Published June 21, 2008 09:31 pm -
Community builds playground
Parents, clubs, businesses provide money for school facility in poor neighborhood
By Cathy Spaulding
Phoenix Staff Writer
Sixth-grader Kayla Royse said she didn’t have a decent playground set for all the years she spent at Irving Elementary School.
“I just walk around and be bored during recess,” she said. “I didn’t think I could ever get to see a playground set that was fun.”
When Kayla and other Irving students come back to school this August, they’ll have a new set — yellow and Rougher green, complete with humpy slides, towers and spiral ladders.
Irving school administrators and Parent Teacher Organization members said hard work and good fortune helped them raise the thousands of dollars to buy and put up the playground set.
Irving, however, faced an extra challenge because of its high poverty rate, Irving principal Dr. Pam Bradley said. In 2007, 87 percent of Irving students were on free or reduced lunch. Tony Goetz Elementary, where Bradley used to be principal, had a 60 percent of its students on free or reduced lunch. The district average was 75 percent on free and reduced lunch; the state average, 56 percent.

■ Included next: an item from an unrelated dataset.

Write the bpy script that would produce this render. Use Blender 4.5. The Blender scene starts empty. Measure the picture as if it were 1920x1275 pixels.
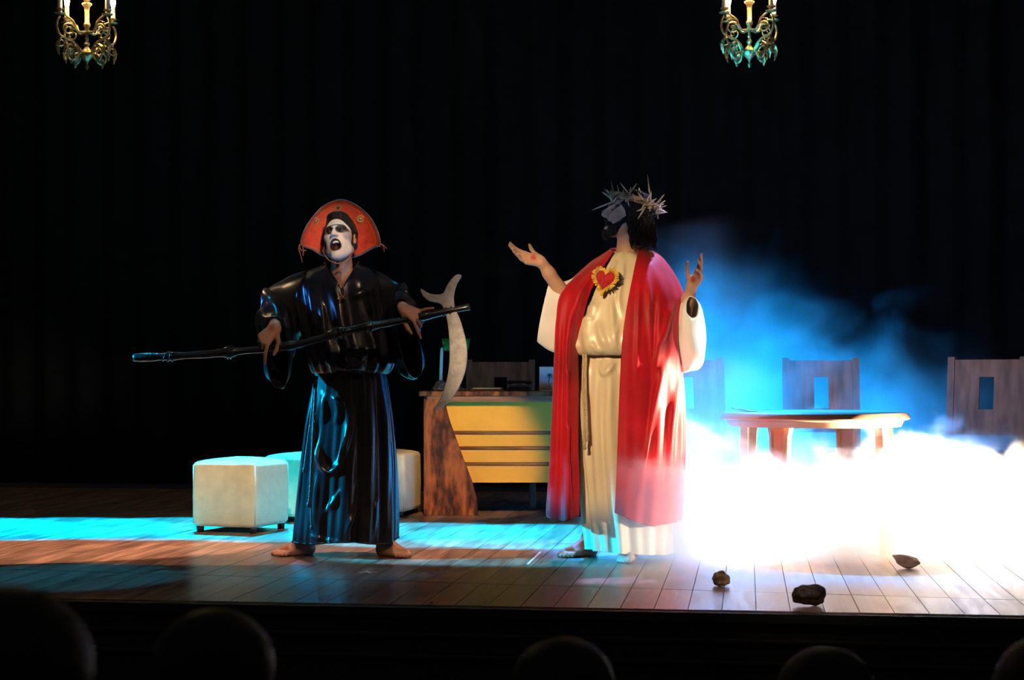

The school also had no parent teacher group at the start of the school year, Bradley said. She said a group of women got together to set one up again. They included Delana Scoggins, president; Tedra Willis, vice president; Charity Royse, secretary and Laura Wiseman, treasurer.
The group’s first challenge was to improve the school’s playground. The school, 1100 N. J St., had no basketball goals and concrete where kids played soccer. Bradley said the only pieces kids could play on were monkey bars, which were too big for smaller kids.
The school used to have a wooden playground set, but that had been disassembled because kids kept getting splinters.
“I heard they had been talking about getting a new set for nine years,” said Bradley, who just finished her first year at Irving. “This time, we didn’t just talk.”
The school started with a goal of raising $53,000.
However, the PTO had no money, Charity Royse said. “We had some fundraisers that had worked for other people, we tried a garage sale. Hopefully, it will be better planned this year.”
Royse said one reason Irving had problems raising money was that the PTO did not have a 501(c)(3) tax number, designating it as a non-profit organization and qualifying it for tax-exempt donations.
“We found it was going to take us up to $1,700 to get it,” she said. “We hope to get the status by July.”
Wiseman said the school held 19 fundraisers through the year.
Area organizations started to help. Masonic Lodge 430 co-hosted a spaghetti supper. The Modern Woodmen of America sponsored a bean dinner. Both organizations matched the money raised, Bradley said.